Thursday, February 02, 2006

On Quiet Offices (21st Century)

On sweet summer nights, when you catch a lightning bug and put it in a jar, by the next morning its butt no longer shines.

In the same vein, there is something unsympathetic to Architecture in the today’s architectural practice. Practices are businesses. The main actors in such enterprises are like-minded men of skill, whom offer their design expertise for profit. As in all other corners of the business world, architects compete with each other for clients and commissions, necessarily lowering what they charge to stay competitive. For this reason, the business of architecture demands high productivity, and a standardization that delivers quantifiable, measurable product to generate a large enough capacity to stay lucrative. This impulse towards standardization, controllable regularity, and constancy are antithetical to the drive that keeps Architecture experimental, clever, fresh, and alive.

When he wrote the introduction to his book, The Space of Encounter, Daniel Libeskind probably had this conflict in mind. The first few paragraphs included…

“Ever since I began architecture, I’ve had an abhorrence of conventional architecture offices. There was something about the atmosphere of redundancy, routine, and production that made me allergic to all forms of specialization and so called professionalism… The work [his office made] has developed in unexpected directions through a practice that does not mimic existing procedures, but instead attempts to break through into the excitement, adventure, and mystery of architecture. By dropping the designations ‘form,’ ‘function,’ and ‘program,’ and engaging in the public and political realm, which is synonymous with architecture, the dynamics of the building take on a new dimension…The magic of architecture cannot be appropriated by any singular operation because it is already always floating, progressing, rising, flying, breathing. Whatever the problems – political, tectonic, linguistic – that architecture exposes, one thing I know is that engaging in architecture is only exciting because of the intensity and passion of its call.”

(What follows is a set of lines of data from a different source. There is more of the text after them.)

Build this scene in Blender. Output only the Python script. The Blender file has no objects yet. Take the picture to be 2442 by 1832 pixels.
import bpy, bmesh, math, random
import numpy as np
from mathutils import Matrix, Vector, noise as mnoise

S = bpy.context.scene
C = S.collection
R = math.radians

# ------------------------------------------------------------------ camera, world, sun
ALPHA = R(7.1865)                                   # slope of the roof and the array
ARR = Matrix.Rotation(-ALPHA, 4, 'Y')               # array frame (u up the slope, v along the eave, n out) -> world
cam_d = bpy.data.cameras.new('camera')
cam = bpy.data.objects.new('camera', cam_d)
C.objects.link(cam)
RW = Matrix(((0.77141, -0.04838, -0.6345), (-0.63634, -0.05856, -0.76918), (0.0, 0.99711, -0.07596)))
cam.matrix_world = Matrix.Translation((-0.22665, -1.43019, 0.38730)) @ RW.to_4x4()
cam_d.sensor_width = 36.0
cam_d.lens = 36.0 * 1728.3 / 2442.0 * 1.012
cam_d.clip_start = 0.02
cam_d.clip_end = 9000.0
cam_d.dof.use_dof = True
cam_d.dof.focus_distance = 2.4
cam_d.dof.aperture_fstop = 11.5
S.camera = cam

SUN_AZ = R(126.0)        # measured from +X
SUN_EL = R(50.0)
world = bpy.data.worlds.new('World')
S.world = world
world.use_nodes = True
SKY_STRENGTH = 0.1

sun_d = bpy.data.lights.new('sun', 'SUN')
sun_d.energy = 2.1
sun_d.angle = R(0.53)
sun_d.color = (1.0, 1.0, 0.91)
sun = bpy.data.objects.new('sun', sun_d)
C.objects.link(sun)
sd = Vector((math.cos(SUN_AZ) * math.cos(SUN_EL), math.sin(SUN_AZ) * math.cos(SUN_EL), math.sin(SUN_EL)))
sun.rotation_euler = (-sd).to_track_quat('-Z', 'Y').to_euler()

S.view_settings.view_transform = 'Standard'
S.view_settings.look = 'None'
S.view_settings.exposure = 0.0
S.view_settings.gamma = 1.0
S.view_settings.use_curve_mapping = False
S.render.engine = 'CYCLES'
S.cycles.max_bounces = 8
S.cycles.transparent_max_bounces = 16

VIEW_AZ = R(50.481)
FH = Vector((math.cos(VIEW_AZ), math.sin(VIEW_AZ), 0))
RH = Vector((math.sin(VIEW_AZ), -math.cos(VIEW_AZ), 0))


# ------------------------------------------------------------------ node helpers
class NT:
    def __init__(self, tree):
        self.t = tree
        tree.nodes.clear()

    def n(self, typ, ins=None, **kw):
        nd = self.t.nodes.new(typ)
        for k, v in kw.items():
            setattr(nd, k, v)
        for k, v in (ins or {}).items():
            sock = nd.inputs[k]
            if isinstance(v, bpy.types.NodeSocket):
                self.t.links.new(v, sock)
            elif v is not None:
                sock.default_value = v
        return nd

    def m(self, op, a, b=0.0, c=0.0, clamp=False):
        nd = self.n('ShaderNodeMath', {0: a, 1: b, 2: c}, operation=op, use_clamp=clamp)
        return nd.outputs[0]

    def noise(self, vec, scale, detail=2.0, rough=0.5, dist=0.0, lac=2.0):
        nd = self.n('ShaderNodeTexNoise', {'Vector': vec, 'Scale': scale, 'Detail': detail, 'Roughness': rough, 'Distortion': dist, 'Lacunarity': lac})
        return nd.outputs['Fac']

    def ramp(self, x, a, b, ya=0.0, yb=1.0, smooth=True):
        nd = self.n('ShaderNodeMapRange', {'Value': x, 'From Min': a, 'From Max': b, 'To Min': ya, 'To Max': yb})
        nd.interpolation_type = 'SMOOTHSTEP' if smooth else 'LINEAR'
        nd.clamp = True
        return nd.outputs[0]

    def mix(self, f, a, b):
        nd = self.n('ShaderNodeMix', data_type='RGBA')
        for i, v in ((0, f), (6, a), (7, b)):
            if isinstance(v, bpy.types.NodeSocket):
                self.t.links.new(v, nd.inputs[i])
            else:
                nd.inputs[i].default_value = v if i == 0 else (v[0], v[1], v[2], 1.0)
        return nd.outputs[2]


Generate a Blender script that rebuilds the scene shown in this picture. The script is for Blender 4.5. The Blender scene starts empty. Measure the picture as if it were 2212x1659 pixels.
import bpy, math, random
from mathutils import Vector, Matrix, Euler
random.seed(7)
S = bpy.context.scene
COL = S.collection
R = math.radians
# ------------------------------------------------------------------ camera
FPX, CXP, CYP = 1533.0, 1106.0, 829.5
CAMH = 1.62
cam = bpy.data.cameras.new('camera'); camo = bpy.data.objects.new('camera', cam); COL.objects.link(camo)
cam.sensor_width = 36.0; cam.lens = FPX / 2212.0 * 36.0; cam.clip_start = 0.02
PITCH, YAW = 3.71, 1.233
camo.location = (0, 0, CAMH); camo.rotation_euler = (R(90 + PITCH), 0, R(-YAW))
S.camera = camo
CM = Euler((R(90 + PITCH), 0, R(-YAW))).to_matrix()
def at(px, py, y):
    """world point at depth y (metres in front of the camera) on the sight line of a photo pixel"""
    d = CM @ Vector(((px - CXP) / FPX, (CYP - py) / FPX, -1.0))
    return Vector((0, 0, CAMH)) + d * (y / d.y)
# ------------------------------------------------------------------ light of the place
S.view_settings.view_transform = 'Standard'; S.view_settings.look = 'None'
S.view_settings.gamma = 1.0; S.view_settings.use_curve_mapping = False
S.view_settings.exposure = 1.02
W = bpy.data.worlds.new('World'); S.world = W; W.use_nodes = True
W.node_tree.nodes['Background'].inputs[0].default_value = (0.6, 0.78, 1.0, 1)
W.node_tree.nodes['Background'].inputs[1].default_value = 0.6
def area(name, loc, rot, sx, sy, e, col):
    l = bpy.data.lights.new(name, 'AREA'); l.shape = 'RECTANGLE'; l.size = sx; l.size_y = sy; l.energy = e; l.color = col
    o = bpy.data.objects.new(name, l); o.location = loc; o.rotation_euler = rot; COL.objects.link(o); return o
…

… Practice’s undeniable drive towards pragmatism can be stifeling to this passion, a problem that is hard to ignore. This fact makes The State of Architecture at the Beginning of the 21st Century, the book that commemorated the 2003 conference at Columbia University, a bit lacking. The book gathers and summarizes over 60 important architect’s comments on the direction and issues of the profession. (Mr. Libeskind is not represented.) Disappointingly, none of the essays glance at this commodification of creativity, or the manufactured state of most “custom designed” buildings. Many of the 60 essays wouldn’t even appear to belong in the same book, were it not for the broadly worded titles that corral them together, i.e. “Aesthetics + Urbanism,” “Detail + Identity,” or “Form + Influence.” Exception must be granted to Mr. Stanford Kwinter. On pages 94 and 95 Mr. Kwinter details “Four Arguments for the Elimination of Architecture (Long Live Architecture).”

“First, we need to face the fact that architecture is fast becoming part of the knowledge industry. ‘Design’ is becoming increasingly disassociated from simple ‘building’ and increasingly associated with the production of intellectual property: ideas, routines, contexts, entire social and cultural environments. Every social relation is now a target of design, not only relations of humans to objects and also humans to concrete environments but of humans to humans and humans to collective and symbolic enterprises as well. Architects are now the inventors of those intervening ‘films’ that seem to coat everything these days and that one used to call ‘interfaces.’ Now, more than ever, the reshaping of the knowledge system is inseparable from the transformation of the material environment. Architects must adapt to this emerging reality.”

His reflections help reposition architecture outside the service industry that has bound it. For the spirit of the profession, not the health of the academies, let us hope the current battles that are redefining intellectual property, do so to broaden our professional scope of services. And liven up the office.

1 Comments:

Anonymous Anonymous said...

Great post! Unfortunately I'm working in a "conventional architecture office". How can we escape if having your own office is still to risky?